* _Work required_:
Exactly the lines from the one containing "Continue the Blender" through the one containing "cz + a_ * math.cos(q)" must be returned; include both ends and nothing else.

[Scene script records]
_____

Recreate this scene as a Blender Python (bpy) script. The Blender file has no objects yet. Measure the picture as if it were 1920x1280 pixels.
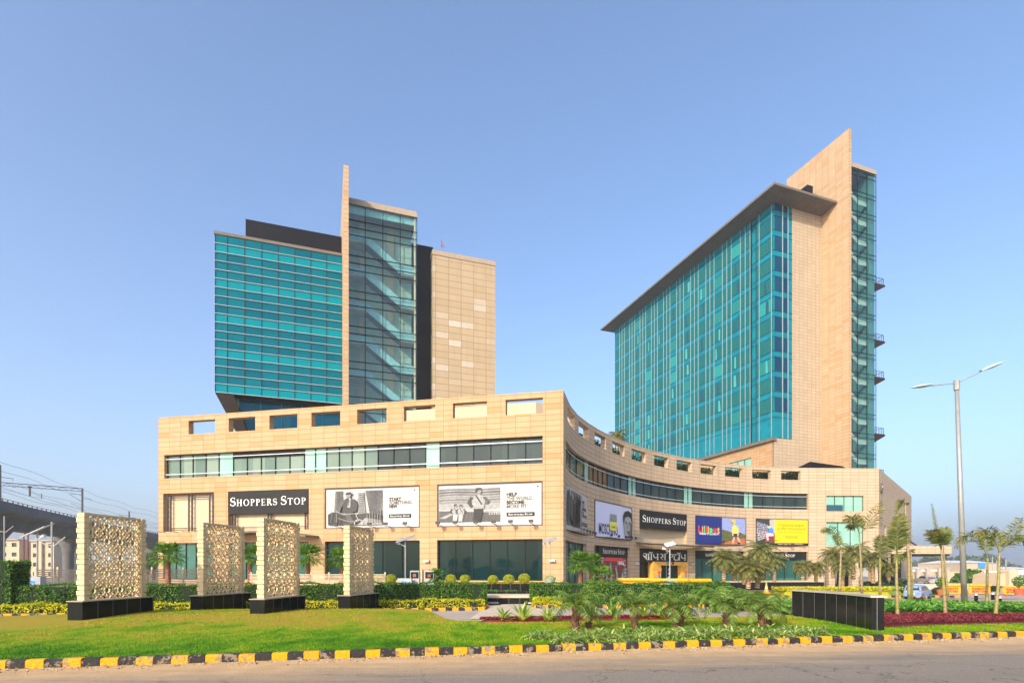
import bpy, math, random
from mathutils import Vector, Matrix
R = math.radians
scene = bpy.context.scene
COL = scene.collection
# ---------------------------------------------------------------- camera
EYE = 1.6; FPX = 1020.0; HX = 960.0; HY = 1065.0          # focal length and horizon in photo pixels
cam_d = bpy.data.cameras.new('camera'); cam = bpy.data.objects.new('camera', cam_d); COL.objects.link(cam)
cam.location = (0, 0, EYE); cam.rotation_euler = (R(90), 0, 0)
cam_d.sensor_width = 36; cam_d.lens = 36*FPX/1920; cam_d.shift_y = (HY-640)/1920.0
cam_d.clip_start = .1; cam_d.clip_end = 8000
scene.camera = cam
# ---------------------------------------------------------------- light
SUN_DIR = Vector((-.49, -.87, .50)).normalized()           # towards the sun
w = bpy.data.worlds.new('World'); scene.world = w; w.use_nodes = True
nt = w.node_tree; nt.nodes.clear()
bg = nt.nodes.new('ShaderNodeBackground'); out = nt.nodes.new('ShaderNodeOutputWorld'); sky = nt.nodes.new('ShaderNodeTexSky')
sky.sky_type = 'NISHITA'; sky.sun_disc = False
sky.sun_elevation = math.asin(SUN_DIR.z); sky.sun_rotation = math.atan2(SUN_DIR.x, SUN_DIR.y)
sky.air_density = 1.0; sky.dust_density = 2.3; sky.ozone_density = 4.0; sky.altitude = 0
bg.inputs['Strength'].default_value = .15
nt.links.new(sky.outputs[0], bg.inputs['Color']); nt.links.new(bg.outputs[0], out.inputs['Surface'])
sun_d = bpy.data.lights.new('sun', 'SUN'); sun = bpy.data.objects.new('sun', sun_d); COL.objects.link(sun)
sun_d.energy = 2.9; sun_d.angle = R(.5); sun_d.color = (1, .85, .65)
sun.rotation_euler = SUN_DIR.to_track_quat('Z', 'Y').to_euler()
scene.view_settings.view_transform = 'Standard'; scene.view_settings.look = 'None'
scene.view_settings.exposure = 1.06; scene.view_settings.gamma = 1
HAZE = .0006; HAZE_TOP = 190
scene.render.engine = 'CYCLES'; scene.cycles.volume_bounces = 1
# ---------------------------------------------------------------- helpers
def P(px, py, Y):                                           # photo pixel at depth Y -> world point
    return Vector(((px-HX)/FPX*Y, Y, EYE+(HY-py)/FPX*Y))
def X_(px, Y): return (px-HX)/FPX*Y
def Z_(py, Y): return EYE+(HY-py)/FPX*Y
def S(t):
    t = max(0, min(1, t)); return t*t*(3-2*t)
def terrain(x, y): return -1.7*S((y-24)/30) - .4*S((y-60)/60)
MATS = {}
class NT:
    def __init__(s, name):
        s.m = bpy.data.materials.new(name); s.m.use_nodes = True; s.t = s.m.node_tree; s.t.nodes.clear()
        s.o = s.n('ShaderNodeOutputMaterial'); s.p = s.n('ShaderNodeBsdfPrincipled'); s.l(s.p.outputs[0], s.o.inputs[0])
        MATS[name] = s.m
    def n(s, k, **kw):
        x = s.t.nodes.new(k)
        for a, b in kw.items():
            if a[0] == '_': x.inputs[a[1:]].default_value = b
            else: setattr(x, a, b)
        return x
    def l(s, a, b): s.t.links.new(a, b)
    def math(s, op, a, b=None):
        x = s.n('ShaderNodeMath', operation=op)
        for i, v in enumerate((a, b)):
            if v is None: continue
            if isinstance(v, (int, float)): x.inputs[i].default_value = v
            else: s.l(v, x.inputs[i])
        return x.outputs[0]
    def mix(s, f, a, b):
        x = s.n('ShaderNodeMix', data_type='RGBA')
        for i, v in ((0, f), (6, a), (7, b)):
            if isinstance(v, (int, float)): x.inputs[i].default_value = v
            elif isinstance(v, tuple): x.inputs[i].default_value = (*v, 1)
            else: s.l(v, x.inputs[i])
        return x.outputs[2]
    def ramp(s, f, stops, interp='LINEAR'):
        x = s.n('ShaderNodeValToRGB'); r = x.color_ramp; r.interpolation = interp
        while len(r.elements) < len(stops): r.elements.new(.5)
        for e, (p, c) in zip(r.elements, stops): e.position = p; e.color = (*c, 1) if len(c) == 3 else c
        s.l(f, x.inputs[0]); return x.outputs[0]
    def noise(s, scale, detail=4, vec=None, rough=.6):
        x = s.n('ShaderNodeTexNoise', _Scale=scale, _Detail=detail, _Roughness=rough)
        if vec is not None: s.l(vec, x.inputs['Vector'])
        return x.outputs[0]
    def bump(s, h, dist, strength=1):
        b = s.n('ShaderNodeBump', _Strength=strength, _Distance=dist); s.l(h, b.inputs['Height']); s.l(b.outputs[0], s.p.inputs['Normal'])
    def base(s, c): s.l(c, s.p.inputs['Base Color'])
def pos(t): return t.n('ShaderNodeNewGeometry').outputs['Position']
def isl(t): return t.n('ShaderNodeNewGeometry').outputs['Random Per Island']
def plain(name, c, rough=.6, metal=0, var=.12, scale=3.0, spec=.5):
    t = NT(name); n = t.noise(scale, 4, pos(t))
    c2 = tuple(max(0, v*(1-var)) for v in c); c3 = tuple(min(1, v*(1+var)) for v in c)
    t.base(t.ramp(n, [(.3, c2), (.7, c3)]))
    t.p.inputs['Roughness'].default_value = rough; t.p.inputs['Metallic'].default_value = metal
    t.p.inputs['Specular IOR Level'].default_value = spec
    return t.m
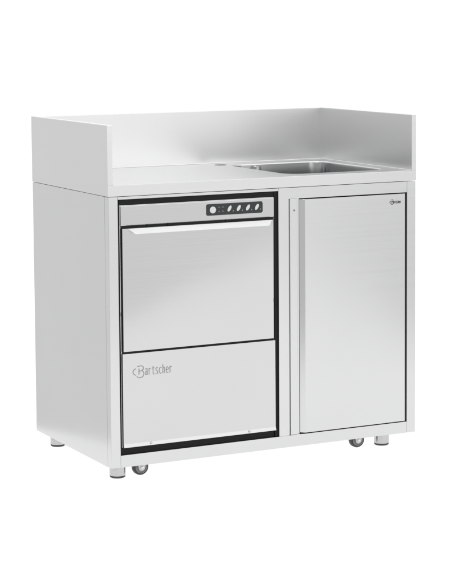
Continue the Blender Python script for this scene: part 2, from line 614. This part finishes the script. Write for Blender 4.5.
# control panel: folded sheet whose lower edge turns back
bm = bmesh.new()  # black strips stand in for shade in the gaps round the door
prof = [(0.0085, 0.8065), (0.0045, 0.8065), (0.0030, 0.8045), (0.0030, 0.7480), (0.0042, 0.7462), (0.0085, 0.7425)]
a = [bm.verts.new((0.0425, y, zz)) for y, zz in prof]
b = [bm.verts.new((0.5715, y, zz)) for y, zz in prof]
for k in range(len(prof)):
    n = (k + 1) % len(prof)
    bm.faces.new((a[k], a[n], b[n], b[k]))
bm.faces.new(a)
bm.faces.new(b)
ctl = under(dw, obj('control_panel', bm, M_APPL, dw, bevel=0.0006))
bm = bmesh.new()  # black strips stand in for shade in the gaps round the door
plate_xz(bm, rrect(0.3325, 0.5310, 0.7610, 0.7972, 0.006, 6), 0.0022, 0.0040)
obj('keypad', bm, M_KEYPAD, ctl, bevel=0.0004)
yk = 0.0012


def ell(cx, cz, a_, b_, tilt, n=32):
    t_ = math.radians(tilt)
    return [(cx + a_ * math.cos(q) * math.cos(t_) - b_ * math.sin(q) * math.sin(t_),
             cz + a_ * math.cos(q) * math.sin(t_) + b_ * math.sin(q) * math.cos(t_)) for q in (2 * math.pi * k / n for k in range(n))]


bm = bmesh.new()  # black strips stand in for shade in the gaps round the door
plate_xz(bm, ell(0.3553, 0.7785, 0.0108, 0.0106, 0), yk, 0.0025)
obj('button', bm, M_KEY, ctl, bevel=0.0004)
for kx in (0.4135, 0.4460, 0.4785, 0.5100):
    bm = bmesh.new()
    plate_xz(bm, ell(kx, 0.7800, 0.0104, 0.0052, 58), yk, 0.0025)
    obj('button', bm, M_KEY, ctl, bevel=0.0004)
for kx, kz in ((0.3770, 0.7855), (0.3905, 0.7860), (0.3770, 0.7725), (0.3905, 0.7728), (0.4265, 0.7722), (0.4590, 0.7724), (0.4915, 0.7726), (0.5225, 0.7728)):
    bm = bmesh.new()
    plate_xz(bm, ell(kx, kz, 0.0013, 0.0019, 0, 12), 0.0018, 0.0026)
    obj('indicator', bm, M_KEYINK, ctl)
for sx in (0.1330, 0.2035, 0.4035):
    bm = bmesh.new()
    lathe(bm, [(0.0026, 0.0030), (0.0038, 0.0044), (0.0038, 0.0085)], (sx, 0, 0.7405), 'Y', 16)
    under(dw, obj('screw', bm, M_BLACK, dw, smooth=True))

# wash chamber door with its grip lip
wd = Q('door', (0.0462, 0.5680, 0.0008, 0.0058, 0.3578, 0.7368), M_APPL, bevel=0.0012)
bm = bmesh.new()  # black strips stand in for shade in the gaps round the door
tp = [(0.0655, 0.0006, 0.7362), (0.5640, 0.0006, 0.7362), (0.5470, -0.0150, 0.7215), (0.0830, -0.0150, 0.7215)]
lw = [(0.0655, 0.0006, 0.7340), (0.5640, 0.0006, 0.7340), (0.5470, -0.0150, 0.7200), (0.0830, -0.0150, 0.7200)]
a = [bm.verts.new(p) for p in tp]
b = [bm.verts.new(p) for p in lw]
bm.faces.new(a)
bm.faces.new(b)
for k in range(4):
    bm.faces.new((a[k], a[(k + 1) % 4], b[(k + 1) % 4], b[k]))
obj('door_grip', bm, M_TOP, wd, bevel=0.0004)
for hx, hz in ((0.0449, 0.473), (0.5688, 0.479)):
    bm = bmesh.new()
    box(bm, hx - 0.0010, hx + 0.0012, 0.0010, 0.0060, hz - 0.006, hz + 0.006)
    under(dw, obj('hinge_pin', bm, M_BLACK, dw))

# lower service panel, its foot folded forward
bm = bmesh.new()  # black strips stand in for shade in the gaps round the door
prof = [(0.0058, 0.3512), (0.0010, 0.3512), (0.0010, 0.0715), (-0.0038, 0.0612), (0.0058, 0.0612)]
a = [bm.verts.new((0.0428, y, zz)) for y, zz in prof]
b = [bm.verts.new((0.5732, y, zz)) for y, zz in prof]
for k in range(5):
    n = (k + 1) % 5
    bm.faces.new((a[k], a[n], b[n], b[k]))
bm.faces.new(a)
bm.faces.new(b)
sp = under(dw, obj('service_panel', bm, M_APPL, dw, bevel=0.0005))
for sx in (0.1345, 0.4775):
    bm = bmesh.new()
    lathe(bm, [(0.0015, -0.0044), (0.0034, -0.0040), (0.0040, -0.0026), (0.0040, 0.004)], (sx, 0, 0.0675), 'Y', 20)
    obj('screw', bm, M_FOOT, sp, smooth=True)
bm = bmesh.new()  # black strips stand in for shade in the gaps round the door
emblem(bm, 0.0770, 0.2735, 0.0365, 0.0375, 0.0028, 0.0004, 0.0020)
stroke_text(bm, 'artscher', 0.1165, 0.2812, 0.0198, 0.0119, 0.0025, 0.0004, 0.0020)
obj('lettering', bm, M_EMBOSS, sp)
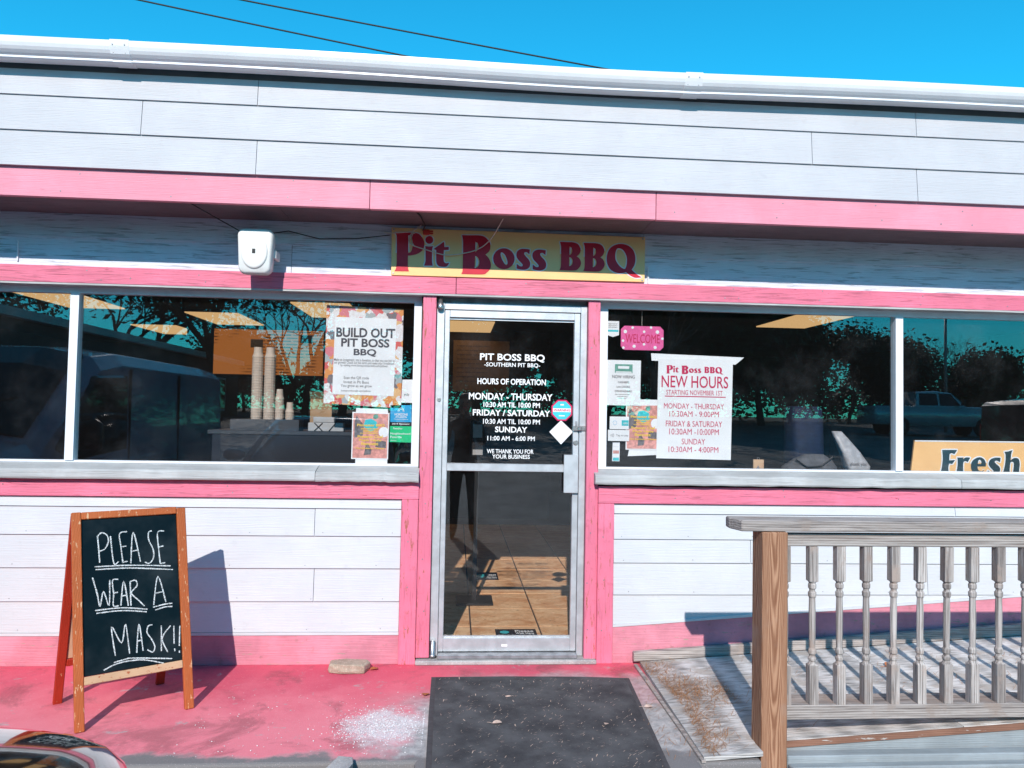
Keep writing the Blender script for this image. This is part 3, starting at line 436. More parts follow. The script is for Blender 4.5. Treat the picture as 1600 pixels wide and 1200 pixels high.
# solid wall behind the boards, around the openings
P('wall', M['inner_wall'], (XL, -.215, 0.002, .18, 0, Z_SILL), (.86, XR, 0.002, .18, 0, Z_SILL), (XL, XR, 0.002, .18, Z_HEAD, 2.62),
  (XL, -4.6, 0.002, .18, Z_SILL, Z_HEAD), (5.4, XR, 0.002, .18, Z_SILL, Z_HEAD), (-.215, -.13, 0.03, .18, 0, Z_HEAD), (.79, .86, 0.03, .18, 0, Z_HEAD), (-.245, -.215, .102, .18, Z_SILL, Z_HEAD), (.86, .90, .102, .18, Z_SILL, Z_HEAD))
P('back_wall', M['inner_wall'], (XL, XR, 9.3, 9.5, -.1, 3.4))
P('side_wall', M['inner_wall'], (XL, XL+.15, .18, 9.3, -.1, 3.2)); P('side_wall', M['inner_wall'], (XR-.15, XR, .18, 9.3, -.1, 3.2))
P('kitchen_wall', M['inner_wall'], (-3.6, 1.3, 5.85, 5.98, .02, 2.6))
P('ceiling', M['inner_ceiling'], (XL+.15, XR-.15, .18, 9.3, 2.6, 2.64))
MB().yz([(-.40, 3.24), (-.40, 3.30), (9.6, 3.62), (9.6, 3.5)], XL-.1, XR+.1).build('roof', M['brick_dark'], B)
def lap(name, x0, x1, z0, z1, yb, mat, th=.015, zfun=None):
    """one lap board: thick lower edge, tucked under the board above"""
    m = MB()
    if zfun is None:
        m.yz([(yb, z0), (yb-th, z0), (yb-.004, z1+.012), (yb, z1+.012)], x0, x1)
    else:
        vs = []
        for x in (x0, x1):
            zz = zfun(x); t = th*(1-max(0, (zz-z0))/(z1-z0)*.6)
            vs += [(x, yb, zz), (x, yb-t, zz), (x, yb-.004, z1+.012), (x, yb, z1+.012)]
        m.add(vs, [(0, 1, 2, 3), (7, 6, 5, 4), (0, 4, 5, 1), (1, 5, 6, 2), (2, 6, 7, 3), (3, 7, 4, 0)])
    return m.build(name, mat, B)
def row(name, x0, x1, joints, z0, z1, yb, mat, th=.015, zfun=None):
    e = [x0] + joints + [x1]
    for a, b in zip(e[:-1], e[1:]): lap(name, a+.0015, b-.0015, z0, z1, yb, mat, th, zfun)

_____

* _The solution_:
Continue the Blender Python script for this scene: part 2, from line 614. This part finishes the script. Write for Blender 4.5.
# control panel: folded sheet whose lower edge turns back
bm = bmesh.new()  # black strips stand in for shade in the gaps round the door
prof = [(0.0085, 0.8065), (0.0045, 0.8065), (0.0030, 0.8045), (0.0030, 0.7480), (0.0042, 0.7462), (0.0085, 0.7425)]
a = [bm.verts.new((0.0425, y, zz)) for y, zz in prof]
b = [bm.verts.new((0.5715, y, zz)) for y, zz in prof]
for k in range(len(prof)):
    n = (k + 1) % len(prof)
    bm.faces.new((a[k], a[n], b[n], b[k]))
bm.faces.new(a)
bm.faces.new(b)
ctl = under(dw, obj('control_panel', bm, M_APPL, dw, bevel=0.0006))
bm = bmesh.new()  # black strips stand in for shade in the gaps round the door
plate_xz(bm, rrect(0.3325, 0.5310, 0.7610, 0.7972, 0.006, 6), 0.0022, 0.0040)
obj('keypad', bm, M_KEYPAD, ctl, bevel=0.0004)
yk = 0.0012


def ell(cx, cz, a_, b_, tilt, n=32):
    t_ = math.radians(tilt)
    return [(cx + a_ * math.cos(q) * math.cos(t_) - b_ * math.sin(q) * math.sin(t_),
             cz + a_ * math.cos(q) * math.sin(t_) + b_ * math.sin(q) * math.cos(t_)) for q in (2 * math.pi * k / n for k in range(n))]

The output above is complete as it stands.